The format is more pulp than fiction. And when I say pulp I mean campy as well. Subrata, the detective in question, is the Watson to the ghost of Danny who seems to be the detective. He is also a complete f**k-up (for the lack of a better phrase)

This detective is totally messed up. As I started watching the film, it made sense why Anjanda would be so excited to make it. He was writing the antithesis of the Bengali detective format with a guy who’s not that smart, a raging alcoholic, a morally questionable sleuth who can barely aim when he takes out his revolver. If anything, he’s dependent on the ghost of Danny to get back on track and his biggest obstacle is his penchant for falling for some of his pretty suspects. He’s the butt of the joke and so are you if you’re here to take things too seriously. He wants to poke and prod at the myth of the detective format. It’s almost as if you’re watching a film and unlearning how the format is supposed to work.
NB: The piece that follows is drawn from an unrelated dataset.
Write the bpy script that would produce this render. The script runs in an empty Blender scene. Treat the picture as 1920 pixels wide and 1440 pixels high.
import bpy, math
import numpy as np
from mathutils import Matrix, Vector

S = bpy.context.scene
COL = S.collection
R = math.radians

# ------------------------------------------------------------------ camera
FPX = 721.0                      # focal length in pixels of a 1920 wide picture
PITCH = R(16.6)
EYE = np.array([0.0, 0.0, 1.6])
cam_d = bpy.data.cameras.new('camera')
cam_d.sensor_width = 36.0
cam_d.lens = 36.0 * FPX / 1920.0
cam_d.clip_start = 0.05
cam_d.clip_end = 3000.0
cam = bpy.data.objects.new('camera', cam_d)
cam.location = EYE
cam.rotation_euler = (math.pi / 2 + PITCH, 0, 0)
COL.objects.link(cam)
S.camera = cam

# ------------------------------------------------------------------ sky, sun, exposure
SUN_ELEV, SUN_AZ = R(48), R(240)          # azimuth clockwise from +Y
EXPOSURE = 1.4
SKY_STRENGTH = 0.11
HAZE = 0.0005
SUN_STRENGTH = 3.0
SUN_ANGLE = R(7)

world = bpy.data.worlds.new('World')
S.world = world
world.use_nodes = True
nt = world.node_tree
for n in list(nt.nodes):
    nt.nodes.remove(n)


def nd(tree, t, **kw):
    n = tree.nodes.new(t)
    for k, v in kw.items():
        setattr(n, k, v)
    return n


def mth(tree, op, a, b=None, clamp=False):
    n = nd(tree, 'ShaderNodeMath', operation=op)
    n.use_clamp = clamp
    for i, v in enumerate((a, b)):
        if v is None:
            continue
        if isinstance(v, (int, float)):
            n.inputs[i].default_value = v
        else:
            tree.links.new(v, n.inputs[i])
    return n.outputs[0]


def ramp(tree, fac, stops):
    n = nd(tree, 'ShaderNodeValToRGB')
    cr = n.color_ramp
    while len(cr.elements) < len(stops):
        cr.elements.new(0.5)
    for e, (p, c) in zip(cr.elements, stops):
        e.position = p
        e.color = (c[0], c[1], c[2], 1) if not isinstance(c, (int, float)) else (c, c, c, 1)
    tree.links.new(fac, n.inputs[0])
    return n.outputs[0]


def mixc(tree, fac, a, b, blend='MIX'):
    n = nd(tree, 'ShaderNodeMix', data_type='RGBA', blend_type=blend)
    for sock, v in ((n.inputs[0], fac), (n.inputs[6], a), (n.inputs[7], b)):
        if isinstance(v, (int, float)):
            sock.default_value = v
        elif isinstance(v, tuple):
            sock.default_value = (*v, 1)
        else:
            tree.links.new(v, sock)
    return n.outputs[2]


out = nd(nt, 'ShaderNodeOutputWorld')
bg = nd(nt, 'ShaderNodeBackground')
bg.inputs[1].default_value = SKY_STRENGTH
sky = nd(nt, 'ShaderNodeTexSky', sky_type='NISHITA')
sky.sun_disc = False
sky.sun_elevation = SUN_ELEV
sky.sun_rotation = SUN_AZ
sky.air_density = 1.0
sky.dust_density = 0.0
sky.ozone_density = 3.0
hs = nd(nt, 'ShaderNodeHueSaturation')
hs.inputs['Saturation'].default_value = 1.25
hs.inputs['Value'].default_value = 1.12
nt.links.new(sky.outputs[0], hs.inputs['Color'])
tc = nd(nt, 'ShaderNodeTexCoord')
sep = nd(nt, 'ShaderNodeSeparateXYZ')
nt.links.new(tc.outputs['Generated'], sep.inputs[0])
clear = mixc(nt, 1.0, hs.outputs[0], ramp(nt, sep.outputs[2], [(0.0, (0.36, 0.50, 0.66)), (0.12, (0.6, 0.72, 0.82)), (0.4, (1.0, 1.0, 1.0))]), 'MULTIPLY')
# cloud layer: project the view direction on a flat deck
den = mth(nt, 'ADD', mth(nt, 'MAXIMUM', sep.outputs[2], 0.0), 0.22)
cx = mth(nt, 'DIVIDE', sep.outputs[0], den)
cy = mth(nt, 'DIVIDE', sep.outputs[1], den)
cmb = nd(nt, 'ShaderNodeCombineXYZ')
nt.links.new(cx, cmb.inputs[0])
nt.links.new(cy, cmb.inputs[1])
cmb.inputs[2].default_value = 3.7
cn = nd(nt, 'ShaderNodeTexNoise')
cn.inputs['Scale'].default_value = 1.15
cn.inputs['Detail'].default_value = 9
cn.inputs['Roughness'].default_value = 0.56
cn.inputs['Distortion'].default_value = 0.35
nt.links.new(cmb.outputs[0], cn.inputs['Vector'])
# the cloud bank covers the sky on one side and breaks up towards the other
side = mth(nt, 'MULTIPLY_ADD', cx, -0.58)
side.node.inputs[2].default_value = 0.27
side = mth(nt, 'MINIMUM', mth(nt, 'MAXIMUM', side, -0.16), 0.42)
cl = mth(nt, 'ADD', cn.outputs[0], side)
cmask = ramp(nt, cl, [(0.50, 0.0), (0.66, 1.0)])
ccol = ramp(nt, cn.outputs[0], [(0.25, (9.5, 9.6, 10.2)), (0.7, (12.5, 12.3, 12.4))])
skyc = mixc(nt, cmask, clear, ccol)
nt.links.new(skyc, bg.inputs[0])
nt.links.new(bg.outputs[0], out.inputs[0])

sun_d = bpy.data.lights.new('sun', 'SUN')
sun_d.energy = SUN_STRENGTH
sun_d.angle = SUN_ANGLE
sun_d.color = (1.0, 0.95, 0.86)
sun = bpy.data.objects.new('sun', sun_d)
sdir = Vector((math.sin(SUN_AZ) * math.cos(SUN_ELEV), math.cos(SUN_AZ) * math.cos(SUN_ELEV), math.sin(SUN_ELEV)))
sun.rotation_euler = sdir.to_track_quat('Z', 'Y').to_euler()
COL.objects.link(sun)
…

Yes of course that is what’s expected of Anjanda — to create a new franchise which will come with tons of brickbats as well.

I was sitting in a theatre watching a hilarious film that tells a story while being self-reflexive of the story it’s going to tell. I noticed that a major section of the audience was nervous and rattled every time he would shatter the myth of the sleuth and make fun of it.
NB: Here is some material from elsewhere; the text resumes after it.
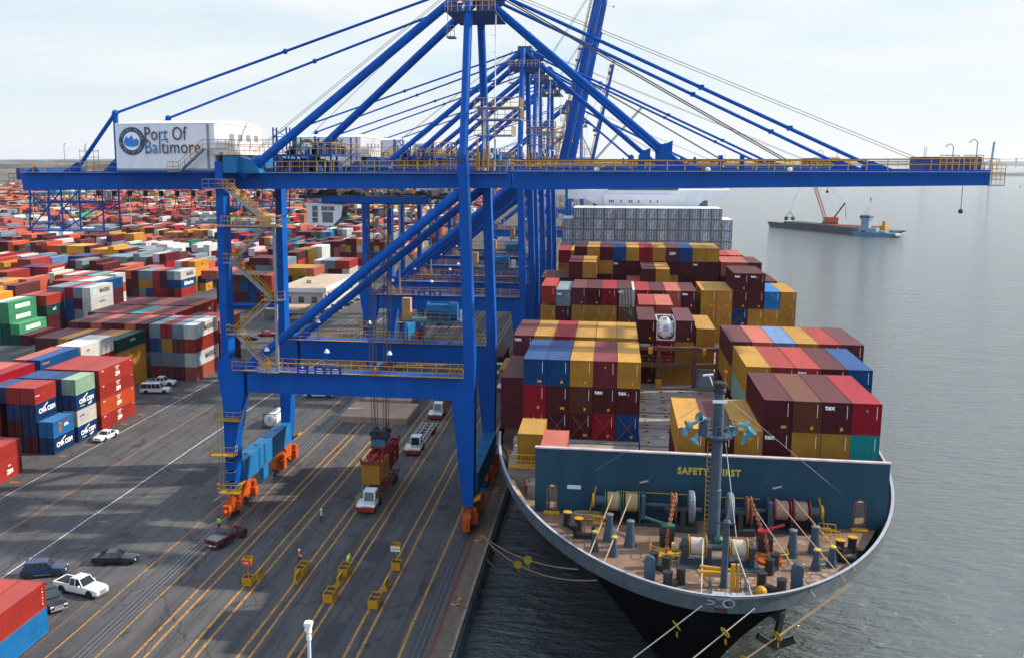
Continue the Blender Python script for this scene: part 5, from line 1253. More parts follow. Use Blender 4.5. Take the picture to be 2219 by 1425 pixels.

For those who enjoy the whodunit school of films, there are lots of things to look forward to. A very slick chase sequence as the film sets off with stylised angles followed by a set-up of a man who hires a detective to look for his missing wife, followed by multiple suspects and a series of plot twists. Yet what stands out the most is the chemistry between our Watson Subrata (Suprobhat Das) and his Sherlock, Danny Banerjee (Anjan Dutt). Sujan Mukherjee as the businessman who hires Subrata plays to Anjanda’s quirk as does Tnusree who plays Tamali, his wife, who Subrata has been sent to find. She changes gears as an actor as the plot unfolds. The rest of the ensemble of Kanchan Mullick, Abhijit Guha, Chandan Sen, Sudipa Basu and Tanika all add fuel to the chamber piece.

I didn’t care much for Darjeelingbut that’s Anjanda’s world and you can ask something as blah as why Darjeeling again but then again why not — it’s his world. Neel Dutt plays it subtle with the score and keeps it simple and to the point in a world of over-scored films. But if you were to ask me the main USP of the film it would undoubtedly be its wit. Anjanda for a while went into a dark zone but then when he brings out his bag of humour you can’t not smile. In a world flooded by hashtag boycotts, extreme negativity on social media posts and online trolls, Anjanda tries to tell us to have a laugh at our own expense and chill a little.

As you would expect when the box-office counter and Instagram likes are the only sources of validation left for mankind, Anjanda instead of playing to the gallery once again chose the path of most resistance. Why? Perhaps he’s not comfortable being dictated by an overtly capitalist model calledsuccess.